[77] And therefore it is said in another place, “there is a cup in the hand of the Lord of unmixed wine, full of mixture” (Ps. 74 [75] 8). But surely the mixed is not unmixed, and yet there is a meaning in these words most true to nature, and in agreement with what I have said before. For the powers which God employs are unmixed in respect of Himself, but mixed to created beings. For it cannot be that mortal nature should have room for the unmixed.
[78] We cannot look even upon the sun’s flame untempered, or unmixed, for our sight will be quenched and blasted by the bright flashing of its rays, ere it reach and apprehend them, though the sun is but one of God’s works in the past, a portion of heaven, a condensed mass of ether. And can you think it possible that your understanding should be able to grasp in their unmixed purity those uncreated potencies, which stand around Him and flash forth light of surpassing splendour?
[79] When God extended the sun’s rays from heaven to the boundaries of earth, He mitigated and abated with cool air the fierceness of their heat. He tempered them in this way, that the radiance drawn off from the blazing flame, surrendering its power of burning but retaining that of giving light, might meet and hail its friend and kinsman, the light which is stored in the treasury of our eyes; for it is when these converge to meet and greet each other that the apprehension through vision is produced. Just in the same way if God’s knowledge and wisdom and prudence and justice and each of His other excellences were not tempered, no mortal could receive them, nay not even the whole heaven and universe.

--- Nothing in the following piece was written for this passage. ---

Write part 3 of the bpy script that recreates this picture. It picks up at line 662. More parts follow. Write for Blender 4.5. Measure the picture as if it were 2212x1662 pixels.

[80] The Creator then, knowing His own surpassing excellence in all that is best and the natural weakness of His creatures, however loud they boast, wills not to dispense benefit or punishment according to His power, but according to the measure of capacity which He sees in those who are to participate in either of those dispensations.
[81] If indeed we could drink and enjoy this diluted draught, wherein is a moderate measure of His powers, we should reap sufficient gladness, and let not the human race seek a more perfect joy. For we have shewn that these powers at their full height unmixed and untempered subsist only in the Existent.